-------- Dataset content --------

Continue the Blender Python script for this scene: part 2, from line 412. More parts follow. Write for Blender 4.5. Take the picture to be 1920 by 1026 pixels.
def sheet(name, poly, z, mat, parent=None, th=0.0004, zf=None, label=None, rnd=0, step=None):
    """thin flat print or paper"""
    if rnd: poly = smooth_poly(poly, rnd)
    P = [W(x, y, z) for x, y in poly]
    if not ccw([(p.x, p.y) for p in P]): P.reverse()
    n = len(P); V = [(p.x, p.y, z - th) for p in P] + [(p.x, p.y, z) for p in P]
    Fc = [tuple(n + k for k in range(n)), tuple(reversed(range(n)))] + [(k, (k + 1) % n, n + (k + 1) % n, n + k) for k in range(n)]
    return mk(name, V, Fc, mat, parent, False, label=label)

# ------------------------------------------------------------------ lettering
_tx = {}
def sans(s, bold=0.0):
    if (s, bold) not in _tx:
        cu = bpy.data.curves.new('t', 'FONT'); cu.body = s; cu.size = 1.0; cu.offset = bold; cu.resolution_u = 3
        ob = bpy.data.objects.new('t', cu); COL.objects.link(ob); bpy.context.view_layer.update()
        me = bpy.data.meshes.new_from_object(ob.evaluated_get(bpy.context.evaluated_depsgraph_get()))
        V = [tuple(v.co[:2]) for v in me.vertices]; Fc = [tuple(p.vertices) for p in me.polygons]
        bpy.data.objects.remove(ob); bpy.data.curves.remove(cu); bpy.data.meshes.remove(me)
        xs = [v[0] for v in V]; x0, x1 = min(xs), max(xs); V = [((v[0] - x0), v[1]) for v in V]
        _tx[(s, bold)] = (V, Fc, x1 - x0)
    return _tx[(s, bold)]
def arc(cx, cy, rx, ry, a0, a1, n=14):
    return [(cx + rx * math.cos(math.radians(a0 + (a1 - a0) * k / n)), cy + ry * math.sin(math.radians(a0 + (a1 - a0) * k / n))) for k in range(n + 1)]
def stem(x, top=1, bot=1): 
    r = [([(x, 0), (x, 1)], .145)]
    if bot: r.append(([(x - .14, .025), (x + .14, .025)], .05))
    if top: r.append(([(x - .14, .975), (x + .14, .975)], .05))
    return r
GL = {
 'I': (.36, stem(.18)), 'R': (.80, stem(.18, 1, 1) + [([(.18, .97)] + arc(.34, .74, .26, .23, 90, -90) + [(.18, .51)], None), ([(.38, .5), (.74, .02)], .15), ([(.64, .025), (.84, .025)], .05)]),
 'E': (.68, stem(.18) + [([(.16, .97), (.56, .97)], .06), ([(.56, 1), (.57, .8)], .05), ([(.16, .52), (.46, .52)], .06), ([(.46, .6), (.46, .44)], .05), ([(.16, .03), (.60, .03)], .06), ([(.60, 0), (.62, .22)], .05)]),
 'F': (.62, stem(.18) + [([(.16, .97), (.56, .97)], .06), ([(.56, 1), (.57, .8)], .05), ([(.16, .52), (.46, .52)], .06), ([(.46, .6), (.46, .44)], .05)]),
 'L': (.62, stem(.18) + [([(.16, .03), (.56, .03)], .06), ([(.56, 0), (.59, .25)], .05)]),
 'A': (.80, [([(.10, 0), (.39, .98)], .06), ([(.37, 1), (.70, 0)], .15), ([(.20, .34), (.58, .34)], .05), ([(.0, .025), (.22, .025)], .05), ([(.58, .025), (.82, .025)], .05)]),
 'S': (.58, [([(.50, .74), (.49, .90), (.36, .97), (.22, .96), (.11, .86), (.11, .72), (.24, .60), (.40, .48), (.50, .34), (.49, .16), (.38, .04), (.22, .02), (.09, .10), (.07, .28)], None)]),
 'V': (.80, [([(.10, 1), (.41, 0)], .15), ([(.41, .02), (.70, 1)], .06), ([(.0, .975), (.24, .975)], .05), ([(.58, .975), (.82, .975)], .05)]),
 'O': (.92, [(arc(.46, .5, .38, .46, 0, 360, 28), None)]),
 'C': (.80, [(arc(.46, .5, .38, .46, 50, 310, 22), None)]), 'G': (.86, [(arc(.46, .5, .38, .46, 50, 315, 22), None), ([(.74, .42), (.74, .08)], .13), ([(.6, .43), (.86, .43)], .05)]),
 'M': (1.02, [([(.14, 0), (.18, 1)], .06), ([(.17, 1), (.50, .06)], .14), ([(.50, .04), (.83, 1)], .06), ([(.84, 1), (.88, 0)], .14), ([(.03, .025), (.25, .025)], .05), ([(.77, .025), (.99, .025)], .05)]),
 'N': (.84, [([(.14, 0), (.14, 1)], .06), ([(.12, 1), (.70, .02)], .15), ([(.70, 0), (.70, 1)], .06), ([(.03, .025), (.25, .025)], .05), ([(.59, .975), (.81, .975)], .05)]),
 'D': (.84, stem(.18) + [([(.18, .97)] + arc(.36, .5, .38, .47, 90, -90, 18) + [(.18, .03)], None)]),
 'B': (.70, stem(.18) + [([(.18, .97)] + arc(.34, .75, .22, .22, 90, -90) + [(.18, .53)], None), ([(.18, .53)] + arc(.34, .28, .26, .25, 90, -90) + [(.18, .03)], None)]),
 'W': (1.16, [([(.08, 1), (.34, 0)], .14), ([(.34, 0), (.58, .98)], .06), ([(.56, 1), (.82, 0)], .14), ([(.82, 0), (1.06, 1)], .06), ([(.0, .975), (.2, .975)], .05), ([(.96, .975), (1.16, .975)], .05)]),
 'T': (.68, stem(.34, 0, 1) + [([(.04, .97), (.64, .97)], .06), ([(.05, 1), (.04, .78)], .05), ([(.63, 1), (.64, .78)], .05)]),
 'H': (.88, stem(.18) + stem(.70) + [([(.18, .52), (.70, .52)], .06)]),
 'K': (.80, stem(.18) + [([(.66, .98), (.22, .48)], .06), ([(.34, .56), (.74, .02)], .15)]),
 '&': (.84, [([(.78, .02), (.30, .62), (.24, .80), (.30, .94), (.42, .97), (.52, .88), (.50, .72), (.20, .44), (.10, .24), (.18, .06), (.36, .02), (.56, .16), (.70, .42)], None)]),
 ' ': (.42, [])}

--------

> **Requirements**
Reproduce the complete data exactly as presented above.

> **Task result**
Continue the Blender Python script for this scene: part 2, from line 412. More parts follow. Write for Blender 4.5. Take the picture to be 1920 by 1026 pixels.
def sheet(name, poly, z, mat, parent=None, th=0.0004, zf=None, label=None, rnd=0, step=None):
    """thin flat print or paper"""
    if rnd: poly = smooth_poly(poly, rnd)
    P = [W(x, y, z) for x, y in poly]
    if not ccw([(p.x, p.y) for p in P]): P.reverse()
    n = len(P); V = [(p.x, p.y, z - th) for p in P] + [(p.x, p.y, z) for p in P]
    Fc = [tuple(n + k for k in range(n)), tuple(reversed(range(n)))] + [(k, (k + 1) % n, n + (k + 1) % n, n + k) for k in range(n)]
    return mk(name, V, Fc, mat, parent, False, label=label)

# ------------------------------------------------------------------ lettering
_tx = {}
def sans(s, bold=0.0):
    if (s, bold) not in _tx:
        cu = bpy.data.curves.new('t', 'FONT'); cu.body = s; cu.size = 1.0; cu.offset = bold; cu.resolution_u = 3
        ob = bpy.data.objects.new('t', cu); COL.objects.link(ob); bpy.context.view_layer.update()
        me = bpy.data.meshes.new_from_object(ob.evaluated_get(bpy.context.evaluated_depsgraph_get()))
        V = [tuple(v.co[:2]) for v in me.vertices]; Fc = [tuple(p.vertices) for p in me.polygons]
        bpy.data.objects.remove(ob); bpy.data.curves.remove(cu); bpy.data.meshes.remove(me)
        xs = [v[0] for v in V]; x0, x1 = min(xs), max(xs); V = [((v[0] - x0), v[1]) for v in V]
        _tx[(s, bold)] = (V, Fc, x1 - x0)
    return _tx[(s, bold)]
def arc(cx, cy, rx, ry, a0, a1, n=14):
    return [(cx + rx * math.cos(math.radians(a0 + (a1 - a0) * k / n)), cy + ry * math.sin(math.radians(a0 + (a1 - a0) * k / n))) for k in range(n + 1)]
def stem(x, top=1, bot=1): 
    r = [([(x, 0), (x, 1)], .145)]
    if bot: r.append(([(x - .14, .025), (x + .14, .025)], .05))
    if top: r.append(([(x - .14, .975), (x + .14, .975)], .05))
    return r
GL = {
 'I': (.36, stem(.18)), 'R': (.80, stem(.18, 1, 1) + [([(.18, .97)] + arc(.34, .74, .26, .23, 90, -90) + [(.18, .51)], None), ([(.38, .5), (.74, .02)], .15), ([(.64, .025), (.84, .025)], .05)]),
 'E': (.68, stem(.18) + [([(.16, .97), (.56, .97)], .06), ([(.56, 1), (.57, .8)], .05), ([(.16, .52), (.46, .52)], .06), ([(.46, .6), (.46, .44)], .05), ([(.16, .03), (.60, .03)], .06), ([(.60, 0), (.62, .22)], .05)]),
 'F': (.62, stem(.18) + [([(.16, .97), (.56, .97)], .06), ([(.56, 1), (.57, .8)], .05), ([(.16, .52), (.46, .52)], .06), ([(.46, .6), (.46, .44)], .05)]),
 'L': (.62, stem(.18) + [([(.16, .03), (.56, .03)], .06), ([(.56, 0), (.59, .25)], .05)]),
 'A': (.80, [([(.10, 0), (.39, .98)], .06), ([(.37, 1), (.70, 0)], .15), ([(.20, .34), (.58, .34)], .05), ([(.0, .025), (.22, .025)], .05), ([(.58, .025), (.82, .025)], .05)]),
 'S': (.58, [([(.50, .74), (.49, .90), (.36, .97), (.22, .96), (.11, .86), (.11, .72), (.24, .60), (.40, .48), (.50, .34), (.49, .16), (.38, .04), (.22, .02), (.09, .10), (.07, .28)], None)]),
 'V': (.80, [([(.10, 1), (.41, 0)], .15), ([(.41, .02), (.70, 1)], .06), ([(.0, .975), (.24, .975)], .05), ([(.58, .975), (.82, .975)], .05)]),
 'O': (.92, [(arc(.46, .5, .38, .46, 0, 360, 28), None)]),
 'C': (.80, [(arc(.46, .5, .38, .46, 50, 310, 22), None)]), 'G': (.86, [(arc(.46, .5, .38, .46, 50, 315, 22), None), ([(.74, .42), (.74, .08)], .13), ([(.6, .43), (.86, .43)], .05)]),
 'M': (1.02, [([(.14, 0), (.18, 1)], .06), ([(.17, 1), (.50, .06)], .14), ([(.50, .04), (.83, 1)], .06), ([(.84, 1), (.88, 0)], .14), ([(.03, .025), (.25, .025)], .05), ([(.77, .025), (.99, .025)], .05)]),
 'N': (.84, [([(.14, 0), (.14, 1)], .06), ([(.12, 1), (.70, .02)], .15), ([(.70, 0), (.70, 1)], .06), ([(.03, .025), (.25, .025)], .05), ([(.59, .975), (.81, .975)], .05)]),
 'D': (.84, stem(.18) + [([(.18, .97)] + arc(.36, .5, .38, .47, 90, -90, 18) + [(.18, .03)], None)]),
 'B': (.70, stem(.18) + [([(.18, .97)] + arc(.34, .75, .22, .22, 90, -90) + [(.18, .53)], None), ([(.18, .53)] + arc(.34, .28, .26, .25, 90, -90) + [(.18, .03)], None)]),
 'W': (1.16, [([(.08, 1), (.34, 0)], .14), ([(.34, 0), (.58, .98)], .06), ([(.56, 1), (.82, 0)], .14), ([(.82, 0), (1.06, 1)], .06), ([(.0, .975), (.2, .975)], .05), ([(.96, .975), (1.16, .975)], .05)]),
 'T': (.68, stem(.34, 0, 1) + [([(.04, .97), (.64, .97)], .06), ([(.05, 1), (.04, .78)], .05), ([(.63, 1), (.64, .78)], .05)]),
 'H': (.88, stem(.18) + stem(.70) + [([(.18, .52), (.70, .52)], .06)]),
 'K': (.80, stem(.18) + [([(.66, .98), (.22, .48)], .06), ([(.34, .56), (.74, .02)], .15)]),
 '&': (.84, [([(.78, .02), (.30, .62), (.24, .80), (.30, .94), (.42, .97), (.52, .88), (.50, .72), (.20, .44), (.10, .24), (.18, .06), (.36, .02), (.56, .16), (.70, .42)], None)]),
 ' ': (.42, [])}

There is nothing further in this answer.